The big round bale could be baled by a big round baling machine, operated by one man. The size meant that rain could not penetrate beyond the outer layer, so could not be damaged by rain. Which meant there was no longer any rush. The bales could be left where they lay. There was no need for several tractors to scoop up all the bales, or for a team of men to man the elevator and do the stacking. There was no need to ask the neighbours for help to bring in a field of hay. Or for that matter to go and help the neighbours with their field. But the new machinery for Big Round Bales was big and expensive; too expensive for an individual farmer. So contractors appeared. Service providers. Haymaking was now a business. Someone could make an investment in this machinery, then harvest the hay for all the farms in an area. Now even the farmer himself was not involved in the process of haymaking. The cultural and social event that was haymaking has ceased to exist virtually overnight. No young man has come of age atop the haystack. No farmer has heard the jangling bottles of beer in the ice buckets as the last few bales are stacked. No child since then has played or learned about life in the hay paddock. And yet I’ve never heard one farmer even mention this impact of the Big Round bale.

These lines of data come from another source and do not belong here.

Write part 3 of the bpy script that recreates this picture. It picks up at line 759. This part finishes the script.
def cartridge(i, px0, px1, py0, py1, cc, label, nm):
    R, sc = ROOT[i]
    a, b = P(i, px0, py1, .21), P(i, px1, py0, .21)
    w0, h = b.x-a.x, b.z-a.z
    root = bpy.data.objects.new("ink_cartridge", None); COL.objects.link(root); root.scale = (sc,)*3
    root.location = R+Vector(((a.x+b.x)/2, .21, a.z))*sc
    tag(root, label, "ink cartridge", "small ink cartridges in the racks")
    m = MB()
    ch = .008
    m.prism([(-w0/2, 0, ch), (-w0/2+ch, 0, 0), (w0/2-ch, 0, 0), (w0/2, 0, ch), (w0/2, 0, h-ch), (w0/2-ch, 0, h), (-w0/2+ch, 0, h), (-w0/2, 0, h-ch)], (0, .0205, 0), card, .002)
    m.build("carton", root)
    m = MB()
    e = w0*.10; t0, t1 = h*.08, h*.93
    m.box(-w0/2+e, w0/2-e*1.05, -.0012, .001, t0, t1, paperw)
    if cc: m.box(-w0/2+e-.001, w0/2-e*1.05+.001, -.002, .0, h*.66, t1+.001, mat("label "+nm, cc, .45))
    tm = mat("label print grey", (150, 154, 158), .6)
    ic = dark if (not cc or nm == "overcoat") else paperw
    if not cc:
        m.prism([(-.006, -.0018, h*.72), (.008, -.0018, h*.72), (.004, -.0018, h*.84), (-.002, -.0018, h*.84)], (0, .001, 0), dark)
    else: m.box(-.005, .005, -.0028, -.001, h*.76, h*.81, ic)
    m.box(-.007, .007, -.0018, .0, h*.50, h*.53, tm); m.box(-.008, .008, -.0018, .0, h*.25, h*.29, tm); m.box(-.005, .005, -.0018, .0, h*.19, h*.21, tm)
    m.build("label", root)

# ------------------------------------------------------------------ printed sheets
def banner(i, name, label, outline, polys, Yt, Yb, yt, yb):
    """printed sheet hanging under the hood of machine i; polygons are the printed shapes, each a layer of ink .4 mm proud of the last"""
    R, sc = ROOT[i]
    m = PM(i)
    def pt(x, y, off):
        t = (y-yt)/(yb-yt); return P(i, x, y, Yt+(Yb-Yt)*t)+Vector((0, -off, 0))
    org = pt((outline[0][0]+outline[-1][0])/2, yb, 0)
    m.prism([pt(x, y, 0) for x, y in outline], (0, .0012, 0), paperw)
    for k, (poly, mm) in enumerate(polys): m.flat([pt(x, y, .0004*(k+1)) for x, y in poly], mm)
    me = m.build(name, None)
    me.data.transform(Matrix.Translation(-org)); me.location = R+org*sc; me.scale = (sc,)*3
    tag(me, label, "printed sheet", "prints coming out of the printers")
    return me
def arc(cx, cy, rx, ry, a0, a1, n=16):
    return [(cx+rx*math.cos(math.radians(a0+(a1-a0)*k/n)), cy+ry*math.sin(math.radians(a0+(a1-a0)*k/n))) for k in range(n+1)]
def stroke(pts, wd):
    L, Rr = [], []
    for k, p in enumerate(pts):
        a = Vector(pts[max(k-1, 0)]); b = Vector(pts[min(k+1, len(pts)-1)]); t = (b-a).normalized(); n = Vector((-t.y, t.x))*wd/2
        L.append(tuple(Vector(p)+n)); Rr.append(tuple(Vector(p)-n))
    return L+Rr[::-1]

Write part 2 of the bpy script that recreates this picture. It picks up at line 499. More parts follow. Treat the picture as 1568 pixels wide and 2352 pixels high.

It would be easy to proclaim that the sudden disappearance of probably the most vibrant community occasion of the year for this rural society proves that progress is a curse. But I’m not a Luddite. Haymaking was above all else back-breaking physical labour. But I do find it astonishing that such a significant cultural change can come about almost entirely unrecognised and unremarked by the people so closely affected.